> **Exercise directions**
Quote the data exactly, first line to the line containing "def fromRF(p): p=np.asarray(p);", with no pictures.

[BEGIN Recorded information]

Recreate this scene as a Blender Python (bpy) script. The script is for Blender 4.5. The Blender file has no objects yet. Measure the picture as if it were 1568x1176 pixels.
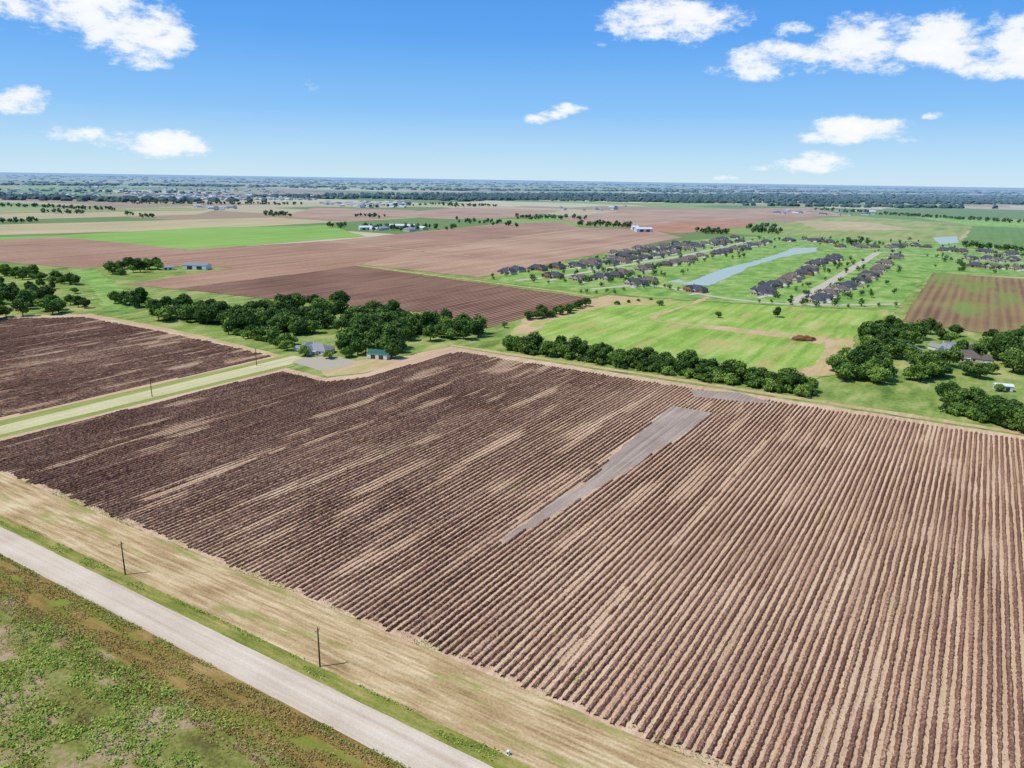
import bpy, math, random
import numpy as np
from mathutils import Matrix, Vector
from mathutils.geometry import delaunay_2d_cdt
rng=np.random.default_rng(7); random.seed(7)
scene=bpy.context.scene
# ------------------------------------------------------------------ camera / survey frame
F=1150.; CH=100.
pitch=math.atan((588-274)/F); roll=math.radians(.88)
fw=np.array([0,math.cos(pitch),-math.sin(pitch)]); r0=np.array([1.,0,0]); u0=np.array([0,math.sin(pitch),math.cos(pitch)])
RR=math.cos(roll)*r0+math.sin(roll)*u0; UU=-math.sin(roll)*r0+math.cos(roll)*u0
def ray(u,v):
    return fw*F+RR*(u-784)-UU*(v-588)
def G(u,v):
    d=ray(u,v); t=-CH/d[2]
    return np.array([d[0]*t,d[1]*t])
cam=bpy.data.cameras.new("camera"); camo=bpy.data.objects.new("camera",cam); scene.collection.objects.link(camo)
M=Matrix(((RR[0],UU[0],-fw[0],0),(RR[1],UU[1],-fw[1],0),(RR[2],UU[2],-fw[2],CH),(0,0,0,1)))
camo.matrix_world=M
cam.sensor_width=36; cam.lens=F/1568*36; cam.clip_start=1; cam.clip_end=200000
scene.camera=camo
scene.view_settings.view_transform='Standard'; scene.view_settings.look='None'; scene.view_settings.exposure=0
vr=ray(1520,288); AZ=math.atan2(vr[0],vr[1])      # crop-row bearing
ca,sa=math.cos(AZ),math.sin(AZ)
def toRF(p): p=np.asarray(p); return np.stack([p[...,0]*ca-p[...,1]*sa, p[...,0]*sa+p[...,1]*ca],-1)
def fromRF(p): p=np.asarray(p); return np.stack([p[...,0]*ca+p[...,1]*sa, -p[...,0]*sa+p[...,1]*ca],-1)

# ------------------------------------------------------------------ mesh helpers
def mesh_np(name,verts,faces,mats,midx=None,smooth=False,link=True):
    verts=np.asarray(verts,np.float32).reshape(-1,3); faces=np.asarray(faces,np.int32)
    me=bpy.data.meshes.new(name); n,k=faces.shape
    me.vertices.add(len(verts)); me.vertices.foreach_set("co",verts.ravel())
    me.loops.add(n*k); me.loops.foreach_set("vertex_index",faces.ravel())
    me.polygons.add(n); me.polygons.foreach_set("loop_start",np.arange(0,n*k,k,dtype=np.int32))
    for m in mats: me.materials.append(m)
    if midx is not None: me.polygons.foreach_set("material_index",np.asarray(midx,np.int32))
    me.update(calc_edges=True)
    me.polygons.foreach_set("use_smooth",np.full(n,smooth,dtype=bool))
    if not link: return me
    o=bpy.data.objects.new(name,me); scene.collection.objects.link(o); return o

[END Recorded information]

> **Right answer**
Recreate this scene as a Blender Python (bpy) script. The script is for Blender 4.5. The Blender file has no objects yet. Measure the picture as if it were 1568x1176 pixels.
import bpy, math, random
import numpy as np
from mathutils import Matrix, Vector
from mathutils.geometry import delaunay_2d_cdt
rng=np.random.default_rng(7); random.seed(7)
scene=bpy.context.scene
# ------------------------------------------------------------------ camera / survey frame
F=1150.; CH=100.
pitch=math.atan((588-274)/F); roll=math.radians(.88)
fw=np.array([0,math.cos(pitch),-math.sin(pitch)]); r0=np.array([1.,0,0]); u0=np.array([0,math.sin(pitch),math.cos(pitch)])
RR=math.cos(roll)*r0+math.sin(roll)*u0; UU=-math.sin(roll)*r0+math.cos(roll)*u0
def ray(u,v):
    return fw*F+RR*(u-784)-UU*(v-588)
def G(u,v):
    d=ray(u,v); t=-CH/d[2]
    return np.array([d[0]*t,d[1]*t])
cam=bpy.data.cameras.new("camera"); camo=bpy.data.objects.new("camera",cam); scene.collection.objects.link(camo)
M=Matrix(((RR[0],UU[0],-fw[0],0),(RR[1],UU[1],-fw[1],0),(RR[2],UU[2],-fw[2],CH),(0,0,0,1)))
camo.matrix_world=M
cam.sensor_width=36; cam.lens=F/1568*36; cam.clip_start=1; cam.clip_end=200000
scene.camera=camo
scene.view_settings.view_transform='Standard'; scene.view_settings.look='None'; scene.view_settings.exposure=0
vr=ray(1520,288); AZ=math.atan2(vr[0],vr[1])      # crop-row bearing
ca,sa=math.cos(AZ),math.sin(AZ)
def toRF(p): p=np.asarray(p); return np.stack([p[...,0]*ca-p[...,1]*sa, p[...,0]*sa+p[...,1]*ca],-1)
def fromRF(p): p=np.asarray(p); return np.stack([p[...,0]*ca+p[...,1]*sa, -p[...,0]*sa+p[...,1]*ca],-1)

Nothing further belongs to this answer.